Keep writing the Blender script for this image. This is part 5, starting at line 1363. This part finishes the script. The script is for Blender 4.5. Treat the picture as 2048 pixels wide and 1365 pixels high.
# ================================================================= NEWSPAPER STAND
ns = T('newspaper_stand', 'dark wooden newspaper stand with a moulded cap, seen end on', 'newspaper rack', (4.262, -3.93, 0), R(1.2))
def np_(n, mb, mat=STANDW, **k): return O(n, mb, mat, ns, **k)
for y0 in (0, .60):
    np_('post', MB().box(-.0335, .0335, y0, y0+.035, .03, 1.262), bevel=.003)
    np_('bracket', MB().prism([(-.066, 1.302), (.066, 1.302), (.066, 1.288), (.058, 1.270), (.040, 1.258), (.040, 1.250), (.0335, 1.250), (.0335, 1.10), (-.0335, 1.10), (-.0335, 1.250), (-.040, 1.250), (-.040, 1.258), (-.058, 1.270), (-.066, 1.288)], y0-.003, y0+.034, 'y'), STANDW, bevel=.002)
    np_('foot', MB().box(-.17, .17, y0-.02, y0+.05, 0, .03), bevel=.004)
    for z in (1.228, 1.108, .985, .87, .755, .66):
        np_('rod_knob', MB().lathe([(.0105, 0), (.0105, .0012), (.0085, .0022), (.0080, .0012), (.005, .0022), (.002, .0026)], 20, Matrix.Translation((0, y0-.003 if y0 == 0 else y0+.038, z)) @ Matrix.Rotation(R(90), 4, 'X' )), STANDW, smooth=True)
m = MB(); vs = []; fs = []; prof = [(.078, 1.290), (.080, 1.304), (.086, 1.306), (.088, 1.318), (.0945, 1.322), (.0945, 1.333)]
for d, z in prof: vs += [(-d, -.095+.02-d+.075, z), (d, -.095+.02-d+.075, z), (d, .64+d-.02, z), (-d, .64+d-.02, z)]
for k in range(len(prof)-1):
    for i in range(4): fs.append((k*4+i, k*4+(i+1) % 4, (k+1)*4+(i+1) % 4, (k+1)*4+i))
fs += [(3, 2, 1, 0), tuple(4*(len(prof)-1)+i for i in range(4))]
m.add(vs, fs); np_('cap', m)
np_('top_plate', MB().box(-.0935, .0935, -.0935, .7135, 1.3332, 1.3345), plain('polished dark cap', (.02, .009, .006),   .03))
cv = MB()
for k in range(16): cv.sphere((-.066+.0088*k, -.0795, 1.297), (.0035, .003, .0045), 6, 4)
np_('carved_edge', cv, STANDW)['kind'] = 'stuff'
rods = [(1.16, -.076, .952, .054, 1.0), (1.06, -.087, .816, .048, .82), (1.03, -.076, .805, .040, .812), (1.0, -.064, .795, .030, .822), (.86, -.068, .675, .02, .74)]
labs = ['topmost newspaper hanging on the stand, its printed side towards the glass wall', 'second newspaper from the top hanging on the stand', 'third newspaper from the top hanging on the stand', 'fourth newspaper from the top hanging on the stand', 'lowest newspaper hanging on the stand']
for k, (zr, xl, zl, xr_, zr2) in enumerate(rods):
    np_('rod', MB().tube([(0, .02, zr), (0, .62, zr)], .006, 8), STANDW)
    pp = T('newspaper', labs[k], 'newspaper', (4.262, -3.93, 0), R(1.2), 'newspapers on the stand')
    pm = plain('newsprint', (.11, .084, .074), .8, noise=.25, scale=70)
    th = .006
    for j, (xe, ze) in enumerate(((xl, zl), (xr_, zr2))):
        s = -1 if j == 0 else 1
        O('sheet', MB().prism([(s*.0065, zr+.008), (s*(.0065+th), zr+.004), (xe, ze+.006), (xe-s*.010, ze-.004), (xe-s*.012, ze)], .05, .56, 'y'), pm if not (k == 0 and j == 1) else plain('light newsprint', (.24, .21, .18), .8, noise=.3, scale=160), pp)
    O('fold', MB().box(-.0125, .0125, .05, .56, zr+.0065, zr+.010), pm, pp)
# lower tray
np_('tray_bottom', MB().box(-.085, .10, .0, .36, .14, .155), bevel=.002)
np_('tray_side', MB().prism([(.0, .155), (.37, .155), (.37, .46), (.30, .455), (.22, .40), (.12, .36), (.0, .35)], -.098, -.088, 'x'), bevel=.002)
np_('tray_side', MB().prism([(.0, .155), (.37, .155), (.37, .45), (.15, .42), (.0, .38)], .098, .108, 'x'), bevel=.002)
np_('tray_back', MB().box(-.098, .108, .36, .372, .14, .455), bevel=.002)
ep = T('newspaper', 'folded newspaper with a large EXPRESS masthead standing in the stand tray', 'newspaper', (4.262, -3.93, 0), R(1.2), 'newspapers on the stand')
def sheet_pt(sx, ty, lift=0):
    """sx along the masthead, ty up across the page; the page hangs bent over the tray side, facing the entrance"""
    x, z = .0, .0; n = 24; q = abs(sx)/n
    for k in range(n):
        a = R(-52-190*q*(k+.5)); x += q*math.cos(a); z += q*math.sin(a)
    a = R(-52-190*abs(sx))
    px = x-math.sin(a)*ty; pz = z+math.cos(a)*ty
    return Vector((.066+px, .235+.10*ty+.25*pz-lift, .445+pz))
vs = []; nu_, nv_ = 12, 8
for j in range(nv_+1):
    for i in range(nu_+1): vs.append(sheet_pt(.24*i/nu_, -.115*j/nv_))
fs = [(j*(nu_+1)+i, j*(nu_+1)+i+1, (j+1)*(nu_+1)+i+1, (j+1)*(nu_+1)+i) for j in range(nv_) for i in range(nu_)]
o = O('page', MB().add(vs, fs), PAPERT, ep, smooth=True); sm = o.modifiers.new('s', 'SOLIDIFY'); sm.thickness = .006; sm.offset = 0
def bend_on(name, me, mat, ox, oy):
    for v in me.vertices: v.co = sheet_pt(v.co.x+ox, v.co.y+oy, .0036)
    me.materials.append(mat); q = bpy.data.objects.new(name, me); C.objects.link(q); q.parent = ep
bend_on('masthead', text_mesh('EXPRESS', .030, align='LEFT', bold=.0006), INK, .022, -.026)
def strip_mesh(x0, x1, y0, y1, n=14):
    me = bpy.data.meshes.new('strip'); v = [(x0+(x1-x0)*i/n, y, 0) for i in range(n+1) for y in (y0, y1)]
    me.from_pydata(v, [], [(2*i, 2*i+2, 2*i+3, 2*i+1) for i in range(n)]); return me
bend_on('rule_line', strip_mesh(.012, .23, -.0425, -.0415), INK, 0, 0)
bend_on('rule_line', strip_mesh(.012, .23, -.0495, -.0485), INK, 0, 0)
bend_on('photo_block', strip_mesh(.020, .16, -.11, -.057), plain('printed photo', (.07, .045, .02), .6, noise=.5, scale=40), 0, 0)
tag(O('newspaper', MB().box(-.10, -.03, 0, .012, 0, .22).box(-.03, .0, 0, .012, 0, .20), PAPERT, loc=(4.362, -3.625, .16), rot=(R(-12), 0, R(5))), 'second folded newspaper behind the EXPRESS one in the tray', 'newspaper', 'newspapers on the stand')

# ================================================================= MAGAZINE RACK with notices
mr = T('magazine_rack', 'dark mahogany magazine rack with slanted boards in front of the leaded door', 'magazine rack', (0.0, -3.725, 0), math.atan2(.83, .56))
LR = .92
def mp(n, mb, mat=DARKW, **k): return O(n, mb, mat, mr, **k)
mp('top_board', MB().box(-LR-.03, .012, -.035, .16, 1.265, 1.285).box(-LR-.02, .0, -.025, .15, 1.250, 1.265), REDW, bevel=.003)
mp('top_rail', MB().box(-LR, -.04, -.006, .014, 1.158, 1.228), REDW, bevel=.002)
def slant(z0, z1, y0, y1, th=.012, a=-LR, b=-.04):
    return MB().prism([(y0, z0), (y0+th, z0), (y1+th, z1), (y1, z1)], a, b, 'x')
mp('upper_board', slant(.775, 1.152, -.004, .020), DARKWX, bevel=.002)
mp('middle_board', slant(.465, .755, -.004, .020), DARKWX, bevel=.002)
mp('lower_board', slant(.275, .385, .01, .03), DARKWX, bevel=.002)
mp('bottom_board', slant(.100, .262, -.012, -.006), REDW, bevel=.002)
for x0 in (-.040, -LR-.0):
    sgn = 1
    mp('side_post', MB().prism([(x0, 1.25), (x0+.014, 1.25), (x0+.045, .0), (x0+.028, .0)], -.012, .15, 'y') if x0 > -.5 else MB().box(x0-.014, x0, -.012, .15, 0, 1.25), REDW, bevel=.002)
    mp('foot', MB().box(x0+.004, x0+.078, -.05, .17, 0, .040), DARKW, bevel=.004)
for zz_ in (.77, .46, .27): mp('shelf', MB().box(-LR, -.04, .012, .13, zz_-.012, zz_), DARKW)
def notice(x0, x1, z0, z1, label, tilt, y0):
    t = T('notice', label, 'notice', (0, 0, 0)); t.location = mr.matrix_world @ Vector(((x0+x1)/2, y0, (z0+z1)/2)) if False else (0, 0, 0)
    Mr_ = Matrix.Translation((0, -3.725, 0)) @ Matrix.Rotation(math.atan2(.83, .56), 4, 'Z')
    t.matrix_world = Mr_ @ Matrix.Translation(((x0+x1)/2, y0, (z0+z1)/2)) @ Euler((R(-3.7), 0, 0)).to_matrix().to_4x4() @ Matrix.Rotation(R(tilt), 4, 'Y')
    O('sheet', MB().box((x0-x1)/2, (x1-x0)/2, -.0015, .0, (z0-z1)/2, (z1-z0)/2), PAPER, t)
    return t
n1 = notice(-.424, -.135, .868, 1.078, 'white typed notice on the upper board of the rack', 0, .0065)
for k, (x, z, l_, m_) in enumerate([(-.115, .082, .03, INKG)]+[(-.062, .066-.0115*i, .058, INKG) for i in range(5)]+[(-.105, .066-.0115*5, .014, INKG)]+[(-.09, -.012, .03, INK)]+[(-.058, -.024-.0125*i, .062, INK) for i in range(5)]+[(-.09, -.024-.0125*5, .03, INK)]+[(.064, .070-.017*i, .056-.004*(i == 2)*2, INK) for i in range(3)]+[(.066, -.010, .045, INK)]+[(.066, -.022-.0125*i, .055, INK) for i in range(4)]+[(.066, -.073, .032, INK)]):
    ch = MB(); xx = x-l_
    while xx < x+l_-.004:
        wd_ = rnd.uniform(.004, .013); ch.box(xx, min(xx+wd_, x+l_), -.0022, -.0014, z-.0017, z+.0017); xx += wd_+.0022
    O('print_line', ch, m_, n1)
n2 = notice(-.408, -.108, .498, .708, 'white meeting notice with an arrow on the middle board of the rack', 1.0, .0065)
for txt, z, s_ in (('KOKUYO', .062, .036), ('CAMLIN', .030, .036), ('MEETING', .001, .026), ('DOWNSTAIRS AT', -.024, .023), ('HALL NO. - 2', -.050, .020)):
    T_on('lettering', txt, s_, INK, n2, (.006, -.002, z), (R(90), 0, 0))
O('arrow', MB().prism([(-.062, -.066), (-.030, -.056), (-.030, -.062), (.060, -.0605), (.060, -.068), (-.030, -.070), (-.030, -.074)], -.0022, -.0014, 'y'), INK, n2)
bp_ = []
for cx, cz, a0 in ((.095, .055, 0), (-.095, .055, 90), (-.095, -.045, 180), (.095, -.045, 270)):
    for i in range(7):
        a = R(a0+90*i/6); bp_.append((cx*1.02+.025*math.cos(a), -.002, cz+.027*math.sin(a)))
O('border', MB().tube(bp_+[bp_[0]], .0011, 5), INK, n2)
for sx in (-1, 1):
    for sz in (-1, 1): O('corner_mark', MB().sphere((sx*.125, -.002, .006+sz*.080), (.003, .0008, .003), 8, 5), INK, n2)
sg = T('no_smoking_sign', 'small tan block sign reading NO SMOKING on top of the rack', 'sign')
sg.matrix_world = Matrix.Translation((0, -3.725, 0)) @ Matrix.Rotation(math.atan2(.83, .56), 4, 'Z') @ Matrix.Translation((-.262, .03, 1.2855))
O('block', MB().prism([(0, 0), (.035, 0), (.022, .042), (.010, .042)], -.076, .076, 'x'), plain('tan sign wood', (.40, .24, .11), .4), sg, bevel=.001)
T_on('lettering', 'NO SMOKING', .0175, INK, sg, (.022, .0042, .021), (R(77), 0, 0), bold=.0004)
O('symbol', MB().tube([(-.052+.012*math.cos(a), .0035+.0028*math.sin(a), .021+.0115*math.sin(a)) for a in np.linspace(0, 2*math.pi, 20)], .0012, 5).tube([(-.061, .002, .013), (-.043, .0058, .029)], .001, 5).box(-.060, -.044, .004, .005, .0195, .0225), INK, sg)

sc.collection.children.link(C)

——

▸ **Written task**
Look for "page" and pull out every line that has it.

▸ **Answer to the problem**
    """sx along the masthead, ty up across the page; the page hangs bent over the tray side, facing the entrance"""
o = O('page', MB().add(vs, fs), PAPERT, ep, smooth=True); sm = o.modifiers.new('s', 'SOLIDIFY'); sm.thickness = .006; sm.offset = 0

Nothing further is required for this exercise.